- _What is asked_
Your output is the lines from the first one to the one containing "sun.location = (5, 2, 8)", repeated exactly, with images left out.
------
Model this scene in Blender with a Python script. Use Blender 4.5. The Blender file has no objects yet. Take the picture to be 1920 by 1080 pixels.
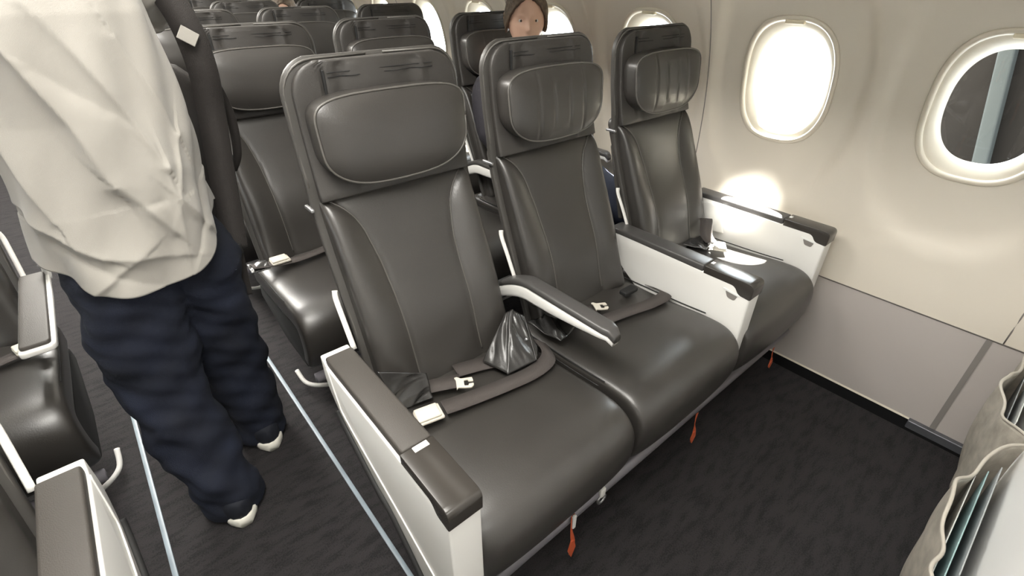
import bpy, bmesh, math, random
import numpy as np
from mathutils import Vector, Matrix
C = bpy.context.scene.collection
S = bpy.context.scene
PI = math.pi
random.seed(7)

# ------------------------------------------------------------------ camera, light, exposure
cam_d = bpy.data.cameras.new('camera'); cam = bpy.data.objects.new('camera', cam_d); C.objects.link(cam); S.camera = cam
yaw, pit, rol = 0.7071, -0.5656, 0.0041
fw = Vector((math.sin(yaw)*math.cos(pit), math.cos(yaw)*math.cos(pit), math.sin(pit)))
rt = Vector((math.cos(yaw), -math.sin(yaw), 0)); up = rt.cross(fw)
rt2 = rt*math.cos(rol)+up*math.sin(rol); up2 = -rt*math.sin(rol)+up*math.cos(rol)
M = Matrix((rt2, up2, -fw)).transposed().to_4x4(); M.translation = Vector((-0.2596, -0.4194, 1.3379))
cam.matrix_world = M
cam_d.sensor_width = 36; cam_d.lens = 924.18*36/1920; cam_d.clip_start = 0.02; cam_d.clip_end = 200

S.view_settings.view_transform = 'Standard'; S.view_settings.look = 'None'; S.view_settings.gamma = 1
S.view_settings.use_curve_mapping = False
S.view_settings.exposure = 0.82

w = bpy.data.worlds.new('daylight'); S.world = w; w.use_nodes = True
bg = w.node_tree.nodes['Background']; bg.inputs[0].default_value = (0.90, 0.96, 1.0, 1); bg.inputs[1].default_value = 9.0

sun_d = bpy.data.lights.new('sun', 'SUN'); sun_d.energy = 75; sun_d.angle = math.radians(0.6); sun_d.color = (1, 0.97, 0.9)
sun = bpy.data.objects.new('sun', sun_d); C.objects.link(sun)
sun.rotation_euler = Vector((-0.42, -0.12, -1.0)).to_track_quat('-Z', 'Y').to_euler(); sun.location = (5, 2, 8)

def area(name, loc, sx, sy, e, col=(1, .97, .91), rot=(0, 0, 0)):
    d = bpy.data.lights.new(name, 'AREA'); d.shape = 'RECTANGLE'; d.size = sx; d.size_y = sy; d.energy = e; d.color = col
    o = bpy.data.objects.new(name, d); C.objects.link(o); o.location = loc; o.rotation_euler = rot
    return o
# the cabin's ceiling light panels, one per stretch of ceiling, and the galley light ahead of the front row
for k in range(5):
    area('ceiling_lamp', (-0.25, -0.1+k*1.3, 2.08), 0.5, 1.0, 20 if k < 2 else 32)
area('galley_lamp', (-0.25, -1.7, 2.08), 0.9, 0.9, 10)

# spot lamp added for the glow beside the front window seat (its housing is built with the overhead bins)
sd = bpy.data.lights.new('added_glow_spot', 'SPOT'); sd.energy = 150; sd.spot_size = math.radians(14); sd.spot_blend = 1; sd.shadow_soft_size = .012; sd.color = (1, .98, .95)
so_ = bpy.data.objects.new('added_glow_spot', sd); C.objects.link(so_); so_.location = (.86, .02, 1.478)
so_.rotation_euler = (Vector((1.58, .355, .60))-Vector(so_.location)).to_track_quat('-Z', 'Y').to_euler()

# ------------------------------------------------------------------ materials
def mat(name, col, rough=.5, metal=0, bump=0, bscale=200, coat=0, var=0, vscale=6, spec=.5, sheen=0, emis=None, bdist=.002):
    m = bpy.data.materials.new(name); m.use_nodes = True; nt = m.node_tree; b = nt.nodes['Principled BSDF']
    b.inputs['Base Color'].default_value = (*col, 1); b.inputs['Roughness'].default_value = rough; b.inputs['Metallic'].default_value = metal
    b.inputs['Coat Weight'].default_value = coat; b.inputs['Specular IOR Level'].default_value = spec; b.inputs['Sheen Weight'].default_value = sheen
    tc = nt.nodes.new('ShaderNodeTexCoord')
    if bump:
        n = nt.nodes.new('ShaderNodeTexNoise'); n.inputs['Scale'].default_value = bscale; n.inputs['Detail'].default_value = 3
        bp = nt.nodes.new('ShaderNodeBump'); bp.inputs['Strength'].default_value = bump; bp.inputs['Distance'].default_value = bdist
        nt.links.new(tc.outputs['Object'], n.inputs['Vector']); nt.links.new(n.outputs['Fac'], bp.inputs['Height']); nt.links.new(bp.outputs['Normal'], b.inputs['Normal'])
    if var:
        n = nt.nodes.new('ShaderNodeTexNoise'); n.inputs['Scale'].default_value = vscale; n.inputs['Detail'].default_value = 4
        r = nt.nodes.new('ShaderNodeMapRange'); r.inputs['From Min'].default_value = .3; r.inputs['From Max'].default_value = .7
        r.inputs['To Min'].default_value = 1-var; r.inputs['To Max'].default_value = 1+var
        mx = nt.nodes.new('ShaderNodeVectorMath'); mx.operation = 'SCALE'; mx.inputs[0].default_value = col
        nt.links.new(tc.outputs['Object'], n.inputs['Vector']); nt.links.new(n.outputs['Fac'], r.inputs['Value'])
        nt.links.new(r.outputs['Result'], mx.inputs['Scale']); nt.links.new(mx.outputs['Vector'], b.inputs['Base Color'])
    if emis:
        b.inputs['Emission Color'].default_value = (*emis[0], 1); b.inputs['Emission Strength'].default_value = emis[1]
    return m
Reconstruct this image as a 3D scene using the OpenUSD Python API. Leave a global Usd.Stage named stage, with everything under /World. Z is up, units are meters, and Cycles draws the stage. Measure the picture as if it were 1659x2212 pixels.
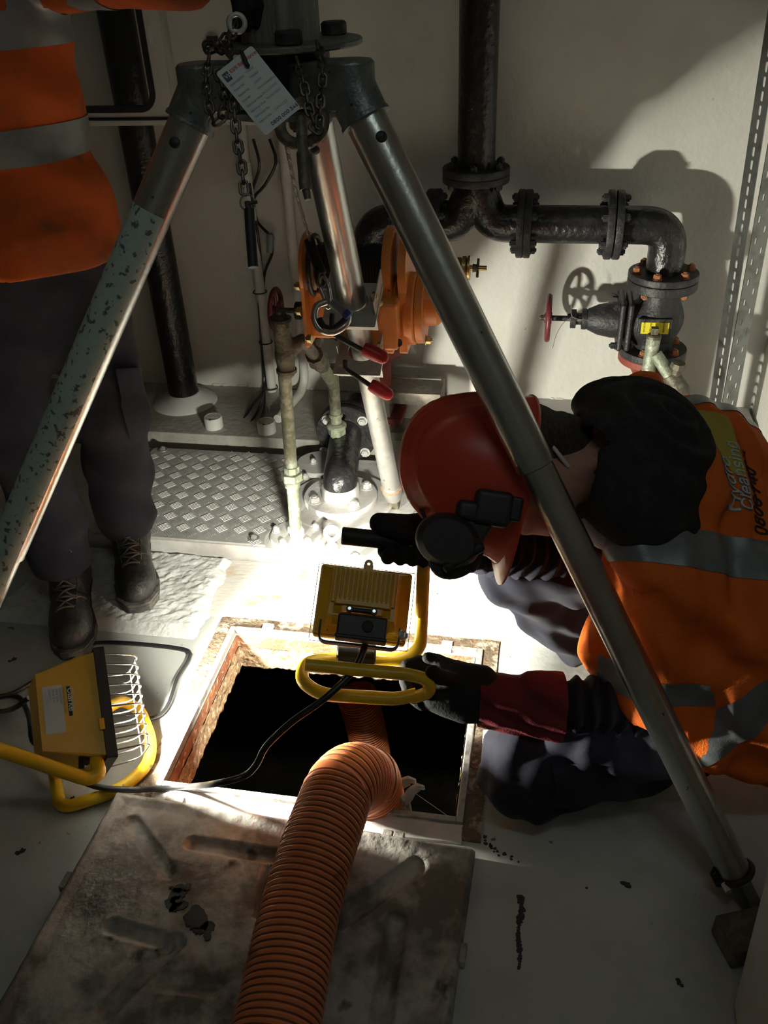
import math, numpy as np, trimesh
import manifold3d as m3
import shapely.geometry as sg
from shapely import affinity
from pxr import Usd, UsdGeom, UsdLux, UsdShade, Gf, Sdf
import usdkit, meshkit

stage = Usd.Stage.CreateInMemory()
UsdGeom.SetStageUpAxis(stage, UsdGeom.Tokens.z)
UsdGeom.SetStageMetersPerUnit(stage, 1.0)
UsdGeom.Xform.Define(stage, '/World')
UsdGeom.Scope.Define(stage, '/World/Looks')

# ------------------------------------------------------------------ camera
F = 1880.0                                    # focal length in pixels of the 1659 x 2212 picture
PITCH, YAW, ROLL, H = math.radians(33.7), math.radians(-11.3), math.radians(2.5), 1.45
def _rot():
    cp, sp = math.cos(PITCH), math.sin(PITCH)
    f = np.array([math.sin(YAW)*cp, math.cos(YAW)*cp, -sp]); r = np.array([math.cos(YAW), -math.sin(YAW), 0]); d = np.cross(f, r)
    c, s = math.cos(ROLL), math.sin(ROLL)
    return np.array([c*r+s*d, -s*r+c*d, f])
R = _rot(); C = np.array([0, 0, H])
cam = UsdGeom.Camera.Define(stage, '/World/camera')
m = np.eye(4); m[0, :3], m[1, :3], m[2, :3], m[3, :3] = R[0], -R[1], -R[2], C
cam.AddTransformOp().Set(Gf.Matrix4d(*m.ravel().tolist()))
cam.CreateHorizontalApertureAttr(36.0); cam.CreateVerticalApertureAttr(48.0); cam.CreateFocalLengthAttr(36.0*F/1659)
cam.CreateClippingRangeAttr(Gf.Vec2f(0.05, 60)); cam.CreateExposureAttr(0.0)

# ------------------------------------------------------------------ light: dim room light; the two work lamps carry their own
LAMP_HELD, LAMP_FLOOR = 2200.0, 5600.0
dome = UsdLux.DomeLight.Define(stage, '/World/room_glow'); dome.CreateIntensityAttr(0.010); dome.CreateColorAttr(Gf.Vec3f(0.92, 1.0, 0.95))
def rect_light(path, pos, target, w, h, inten, col):
    l = UsdLux.RectLight.Define(stage, path); l.CreateWidthAttr(w); l.CreateHeightAttr(h); l.CreateIntensityAttr(inten); l.CreateColorAttr(Gf.Vec3f(*col))
    z = np.array(pos, float)-np.array(target, float); z /= np.linalg.norm(z)
    x = np.cross([0, 0, 1.0] if abs(z[2]) < .99 else [0, 1.0, 0], z); x /= np.linalg.norm(x); y = np.cross(z, x)
    mm = np.eye(4); mm[0, :3], mm[1, :3], mm[2, :3], mm[3, :3] = x, y, z, pos
    l.AddTransformOp().Set(Gf.Matrix4d(*mm.ravel().tolist())); return l
rect_light('/World/ceiling_tube_light', (0.35, 0.1, 2.75), (0.3, 0.3, 0), 1.2, 0.16, 6.2, (0.86, 1.0, 0.97))

# ------------------------------------------------------------------ pixel -> place on a real plane of the room
def ray(px, py): return R.T @ np.array([(px-829.5)/F, (py-1106)/F, 1.0])
def G(px, py, z=0.0): d = ray(px, py); return C+d*(z-H)/d[2]
def W(px, py, y): d = ray(px, py); return C+d*(y/d[1])
def D(px, py, zc): return C+ray(px, py)*zc
A = lambda *v: np.array(v, float)
def nrm(v): v = np.asarray(v, float); return v/np.linalg.norm(v)

# ------------------------------------------------------------------ prims
used, base_of = {}, {}
def numbered(parent, name):
    k = (parent, name); n = used.get(k, -1)+1; used[k] = n
    return f'{parent}/{name}' + (f'_{n:03d}' if n else '')
def keys(prim, **kw):
    for k, v in kw.items():
        if v: prim.SetCustomDataByKey(k, v)
def thing(name, label, cat, base=(0, 0, 0), group=None):
    p = numbered('/World', name); x = UsdGeom.Xform.Define(stage, p); b = A(*base); x.AddTranslateOp().Set(Gf.Vec3d(*b.tolist())); base_of[p] = b
    keys(x.GetPrim(), label=label, category=cat, group=group); return p
def part(parent, name, mesh, mat, label=None, smooth=35, kind=None):
    p = numbered(parent, name); b = base_of[parent]; base_of[p] = b
    mesh = tm(mesh).copy(); mesh.vertices = np.asarray(mesh.vertices)-b
    o = usdkit.mesh(stage, p, mesh, mat, smooth=smooth); keys(o.GetPrim(), label=label, kind=kind); return p
def solo(name, mesh, mat, label, cat, group=None, smooth=35, kind=None):
    p = numbered('/World', name); mesh = tm(mesh).copy(); lo, hi = mesh.bounds; b = A((lo[0]+hi[0])/2, (lo[1]+hi[1])/2, lo[2]); base_of[p] = b
    mesh.vertices = np.asarray(mesh.vertices)-b
    o = usdkit.mesh(stage, p, mesh, mat, smooth=smooth); UsdGeom.Xformable(o).AddTranslateOp().Set(Gf.Vec3d(*b.tolist()))
    keys(o.GetPrim(), label=label, category=cat, group=group, kind=kind); return p
def struct(name, mesh, mat, label=None, parent='/World', smooth=35):
    p = numbered(parent, name); mesh = tm(mesh).copy(); base_of[p] = A(0, 0, 0)
    o = usdkit.mesh(stage, p, mesh, mat, smooth=smooth); keys(o.GetPrim(), label=label, kind='structure' if parent == '/World' else None); return p

# ------------------------------------------------------------------ mesh helpers
def tm(x):
    if isinstance(x, trimesh.Trimesh): return x
    if hasattr(x, 'to_mesh'): mm = x.to_mesh(); return trimesh.Trimesh(mm.vert_properties[:, :3], mm.tri_verts, process=False)
    if isinstance(x, (list,)): return trimesh.util.concatenate([tm(i) for i in x])
    return trimesh.Trimesh(*x, process=False)
def mani(t): t = tm(t); return m3.Manifold(m3.Mesh(np.asarray(t.vertices, np.float32), np.asarray(t.faces, np.uint32)))
def frame(o, x, y):
    x = nrm(x); z = nrm(np.cross(x, y)); y = np.cross(z, x); T = np.eye(4); T[:3, 0], T[:3, 1], T[:3, 2], T[:3, 3] = x, y, z, o; return T
def put(mesh, T): mesh = tm(mesh).copy(); mesh.apply_transform(T); return mesh
def rbox(c, s, r=.004, n=2):
    """A box with rounded edges: the hull of eight small spheres."""
    c, s = A(*c), A(*s); r = min(r, .49*min(s)); sp = trimesh.creation.icosphere(1 if n > 1 else 0, r).vertices
    pts = np.vstack([sp+c+(s/2-r)*A(i, j, k) for i in (-1, 1) for j in (-1, 1) for k in (-1, 1)])
    return tm(m3.Manifold.hull_points(pts.astype(np.float64)))
def box(c, s): b = trimesh.creation.box(s); b.apply_translation(c); return b
def axis_T(p, d):
    d = nrm(d); x = np.cross([0, 0, 1.0], d) if abs(d[2]) < .95 else np.cross([0, 1.0, 0], d); x = nrm(x)
    T = np.eye(4); T[:3, 0], T[:3, 1], T[:3, 2], T[:3, 3] = x, np.cross(d, x), d, p; return T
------
- _Solution for this task_
Model this scene in Blender with a Python script. Use Blender 4.5. The Blender file has no objects yet. Take the picture to be 1920 by 1080 pixels.
import bpy, bmesh, math, random
import numpy as np
from mathutils import Vector, Matrix
C = bpy.context.scene.collection
S = bpy.context.scene
PI = math.pi
random.seed(7)

# ------------------------------------------------------------------ camera, light, exposure
cam_d = bpy.data.cameras.new('camera'); cam = bpy.data.objects.new('camera', cam_d); C.objects.link(cam); S.camera = cam
yaw, pit, rol = 0.7071, -0.5656, 0.0041
fw = Vector((math.sin(yaw)*math.cos(pit), math.cos(yaw)*math.cos(pit), math.sin(pit)))
rt = Vector((math.cos(yaw), -math.sin(yaw), 0)); up = rt.cross(fw)
rt2 = rt*math.cos(rol)+up*math.sin(rol); up2 = -rt*math.sin(rol)+up*math.cos(rol)
M = Matrix((rt2, up2, -fw)).transposed().to_4x4(); M.translation = Vector((-0.2596, -0.4194, 1.3379))
cam.matrix_world = M
cam_d.sensor_width = 36; cam_d.lens = 924.18*36/1920; cam_d.clip_start = 0.02; cam_d.clip_end = 200

S.view_settings.view_transform = 'Standard'; S.view_settings.look = 'None'; S.view_settings.gamma = 1
S.view_settings.use_curve_mapping = False
S.view_settings.exposure = 0.82

w = bpy.data.worlds.new('daylight'); S.world = w; w.use_nodes = True
bg = w.node_tree.nodes['Background']; bg.inputs[0].default_value = (0.90, 0.96, 1.0, 1); bg.inputs[1].default_value = 9.0

sun_d = bpy.data.lights.new('sun', 'SUN'); sun_d.energy = 75; sun_d.angle = math.radians(0.6); sun_d.color = (1, 0.97, 0.9)
sun = bpy.data.objects.new('sun', sun_d); C.objects.link(sun)
sun.rotation_euler = Vector((-0.42, -0.12, -1.0)).to_track_quat('-Z', 'Y').to_euler(); sun.location = (5, 2, 8)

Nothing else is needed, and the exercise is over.